### DATASET EXTRACT
## START
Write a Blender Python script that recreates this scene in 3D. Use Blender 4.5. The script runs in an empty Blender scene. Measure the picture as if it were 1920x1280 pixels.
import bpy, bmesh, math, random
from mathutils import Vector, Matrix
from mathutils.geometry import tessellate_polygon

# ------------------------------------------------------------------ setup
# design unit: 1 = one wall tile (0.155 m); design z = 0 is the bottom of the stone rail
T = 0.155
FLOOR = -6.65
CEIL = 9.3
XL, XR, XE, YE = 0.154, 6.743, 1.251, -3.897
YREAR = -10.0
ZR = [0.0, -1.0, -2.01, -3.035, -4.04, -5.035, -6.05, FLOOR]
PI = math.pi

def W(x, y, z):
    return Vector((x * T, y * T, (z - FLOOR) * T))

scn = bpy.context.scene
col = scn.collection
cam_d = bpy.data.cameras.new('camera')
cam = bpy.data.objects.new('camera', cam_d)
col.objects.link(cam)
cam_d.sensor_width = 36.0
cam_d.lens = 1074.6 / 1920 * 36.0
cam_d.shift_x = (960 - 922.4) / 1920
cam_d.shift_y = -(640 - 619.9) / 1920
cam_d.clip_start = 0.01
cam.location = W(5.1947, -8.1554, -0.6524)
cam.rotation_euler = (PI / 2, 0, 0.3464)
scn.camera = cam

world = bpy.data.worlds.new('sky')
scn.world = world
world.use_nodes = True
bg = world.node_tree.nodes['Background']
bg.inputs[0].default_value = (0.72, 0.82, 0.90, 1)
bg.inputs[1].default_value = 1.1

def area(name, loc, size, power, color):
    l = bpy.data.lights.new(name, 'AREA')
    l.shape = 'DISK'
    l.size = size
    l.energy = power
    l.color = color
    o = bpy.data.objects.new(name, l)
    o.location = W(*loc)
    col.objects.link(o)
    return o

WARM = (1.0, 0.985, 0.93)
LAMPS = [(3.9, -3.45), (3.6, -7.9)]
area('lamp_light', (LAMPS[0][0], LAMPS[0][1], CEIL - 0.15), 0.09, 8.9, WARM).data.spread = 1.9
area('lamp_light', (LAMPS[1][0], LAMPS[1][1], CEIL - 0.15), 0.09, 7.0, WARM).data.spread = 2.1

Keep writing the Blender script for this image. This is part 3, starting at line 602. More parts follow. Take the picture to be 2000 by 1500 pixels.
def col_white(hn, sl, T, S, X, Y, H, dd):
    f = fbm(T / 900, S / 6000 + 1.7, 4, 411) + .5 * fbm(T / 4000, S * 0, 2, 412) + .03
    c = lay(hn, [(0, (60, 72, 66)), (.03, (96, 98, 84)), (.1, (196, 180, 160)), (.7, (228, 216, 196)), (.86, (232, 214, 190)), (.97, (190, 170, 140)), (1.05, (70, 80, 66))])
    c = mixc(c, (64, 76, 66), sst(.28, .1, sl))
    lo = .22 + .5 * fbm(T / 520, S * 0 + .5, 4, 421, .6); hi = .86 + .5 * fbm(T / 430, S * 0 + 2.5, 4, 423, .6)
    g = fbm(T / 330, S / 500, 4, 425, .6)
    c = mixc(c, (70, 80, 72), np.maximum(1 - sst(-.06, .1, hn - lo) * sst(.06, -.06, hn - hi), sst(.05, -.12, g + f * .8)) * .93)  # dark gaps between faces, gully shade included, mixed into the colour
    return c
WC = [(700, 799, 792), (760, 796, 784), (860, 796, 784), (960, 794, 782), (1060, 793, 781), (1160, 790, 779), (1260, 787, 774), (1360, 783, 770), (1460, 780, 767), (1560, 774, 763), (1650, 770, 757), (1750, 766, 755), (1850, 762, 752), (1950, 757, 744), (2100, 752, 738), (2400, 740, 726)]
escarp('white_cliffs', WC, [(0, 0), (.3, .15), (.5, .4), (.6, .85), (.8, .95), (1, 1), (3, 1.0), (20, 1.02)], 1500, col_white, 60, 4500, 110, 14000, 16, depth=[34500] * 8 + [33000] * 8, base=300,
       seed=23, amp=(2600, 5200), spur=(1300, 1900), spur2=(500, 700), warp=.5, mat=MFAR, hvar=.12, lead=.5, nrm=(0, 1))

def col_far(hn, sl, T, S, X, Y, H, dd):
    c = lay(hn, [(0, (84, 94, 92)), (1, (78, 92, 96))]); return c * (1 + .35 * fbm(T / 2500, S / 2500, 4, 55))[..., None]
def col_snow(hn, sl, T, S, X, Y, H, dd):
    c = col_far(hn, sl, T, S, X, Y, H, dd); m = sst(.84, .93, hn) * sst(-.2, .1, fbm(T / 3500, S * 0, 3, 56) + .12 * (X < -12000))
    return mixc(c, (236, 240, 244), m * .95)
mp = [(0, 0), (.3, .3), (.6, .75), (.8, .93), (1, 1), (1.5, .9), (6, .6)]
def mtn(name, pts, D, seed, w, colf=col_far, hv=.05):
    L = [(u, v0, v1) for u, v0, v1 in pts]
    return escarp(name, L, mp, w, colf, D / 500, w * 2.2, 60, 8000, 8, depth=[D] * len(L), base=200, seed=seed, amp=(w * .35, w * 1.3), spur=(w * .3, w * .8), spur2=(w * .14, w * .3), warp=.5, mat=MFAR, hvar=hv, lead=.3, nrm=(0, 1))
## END
### WHAT TO DO
Quote every line of the data, word for word.

### SOLUTION TO THE PROBLEM
Write a Blender Python script that recreates this scene in 3D. Use Blender 4.5. The script runs in an empty Blender scene. Measure the picture as if it were 1920x1280 pixels.
import bpy, bmesh, math, random
from mathutils import Vector, Matrix
from mathutils.geometry import tessellate_polygon

# ------------------------------------------------------------------ setup
# design unit: 1 = one wall tile (0.155 m); design z = 0 is the bottom of the stone rail
T = 0.155
FLOOR = -6.65
CEIL = 9.3
XL, XR, XE, YE = 0.154, 6.743, 1.251, -3.897
YREAR = -10.0
ZR = [0.0, -1.0, -2.01, -3.035, -4.04, -5.035, -6.05, FLOOR]
PI = math.pi

def W(x, y, z):
    return Vector((x * T, y * T, (z - FLOOR) * T))

scn = bpy.context.scene
col = scn.collection
cam_d = bpy.data.cameras.new('camera')
cam = bpy.data.objects.new('camera', cam_d)
col.objects.link(cam)
cam_d.sensor_width = 36.0
cam_d.lens = 1074.6 / 1920 * 36.0
cam_d.shift_x = (960 - 922.4) / 1920
cam_d.shift_y = -(640 - 619.9) / 1920
cam_d.clip_start = 0.01
cam.location = W(5.1947, -8.1554, -0.6524)
cam.rotation_euler = (PI / 2, 0, 0.3464)
scn.camera = cam

world = bpy.data.worlds.new('sky')
scn.world = world
world.use_nodes = True
bg = world.node_tree.nodes['Background']
bg.inputs[0].default_value = (0.72, 0.82, 0.90, 1)
bg.inputs[1].default_value = 1.1

def area(name, loc, size, power, color):
    l = bpy.data.lights.new(name, 'AREA')
    l.shape = 'DISK'
    l.size = size
    l.energy = power
    l.color = color
    o = bpy.data.objects.new(name, l)
    o.location = W(*loc)
    col.objects.link(o)
    return o

WARM = (1.0, 0.985, 0.93)
LAMPS = [(3.9, -3.45), (3.6, -7.9)]
area('lamp_light', (LAMPS[0][0], LAMPS[0][1], CEIL - 0.15), 0.09, 8.9, WARM).data.spread = 1.9
area('lamp_light', (LAMPS[1][0], LAMPS[1][1], CEIL - 0.15), 0.09, 7.0, WARM).data.spread = 2.1

Keep writing the Blender script for this image. This is part 3, starting at line 602. More parts follow. Take the picture to be 2000 by 1500 pixels.
def col_white(hn, sl, T, S, X, Y, H, dd):
    f = fbm(T / 900, S / 6000 + 1.7, 4, 411) + .5 * fbm(T / 4000, S * 0, 2, 412) + .03
    c = lay(hn, [(0, (60, 72, 66)), (.03, (96, 98, 84)), (.1, (196, 180, 160)), (.7, (228, 216, 196)), (.86, (232, 214, 190)), (.97, (190, 170, 140)), (1.05, (70, 80, 66))])
    c = mixc(c, (64, 76, 66), sst(.28, .1, sl))
    lo = .22 + .5 * fbm(T / 520, S * 0 + .5, 4, 421, .6); hi = .86 + .5 * fbm(T / 430, S * 0 + 2.5, 4, 423, .6)
    g = fbm(T / 330, S / 500, 4, 425, .6)
    c = mixc(c, (70, 80, 72), np.maximum(1 - sst(-.06, .1, hn - lo) * sst(.06, -.06, hn - hi), sst(.05, -.12, g + f * .8)) * .93)  # dark gaps between faces, gully shade included, mixed into the colour
    return c
WC = [(700, 799, 792), (760, 796, 784), (860, 796, 784), (960, 794, 782), (1060, 793, 781), (1160, 790, 779), (1260, 787, 774), (1360, 783, 770), (1460, 780, 767), (1560, 774, 763), (1650, 770, 757), (1750, 766, 755), (1850, 762, 752), (1950, 757, 744), (2100, 752, 738), (2400, 740, 726)]
escarp('white_cliffs', WC, [(0, 0), (.3, .15), (.5, .4), (.6, .85), (.8, .95), (1, 1), (3, 1.0), (20, 1.02)], 1500, col_white, 60, 4500, 110, 14000, 16, depth=[34500] * 8 + [33000] * 8, base=300,
       seed=23, amp=(2600, 5200), spur=(1300, 1900), spur2=(500, 700), warp=.5, mat=MFAR, hvar=.12, lead=.5, nrm=(0, 1))

def col_far(hn, sl, T, S, X, Y, H, dd):
    c = lay(hn, [(0, (84, 94, 92)), (1, (78, 92, 96))]); return c * (1 + .35 * fbm(T / 2500, S / 2500, 4, 55))[..., None]
def col_snow(hn, sl, T, S, X, Y, H, dd):
    c = col_far(hn, sl, T, S, X, Y, H, dd); m = sst(.84, .93, hn) * sst(-.2, .1, fbm(T / 3500, S * 0, 3, 56) + .12 * (X < -12000))
    return mixc(c, (236, 240, 244), m * .95)
mp = [(0, 0), (.3, .3), (.6, .75), (.8, .93), (1, 1), (1.5, .9), (6, .6)]
def mtn(name, pts, D, seed, w, colf=col_far, hv=.05):
    L = [(u, v0, v1) for u, v0, v1 in pts]
    return escarp(name, L, mp, w, colf, D / 500, w * 2.2, 60, 8000, 8, depth=[D] * len(L), base=200, seed=seed, amp=(w * .35, w * 1.3), spur=(w * .3, w * .8), spur2=(w * .14, w * .3), warp=.5, mat=MFAR, hvar=hv, lead=.3, nrm=(0, 1))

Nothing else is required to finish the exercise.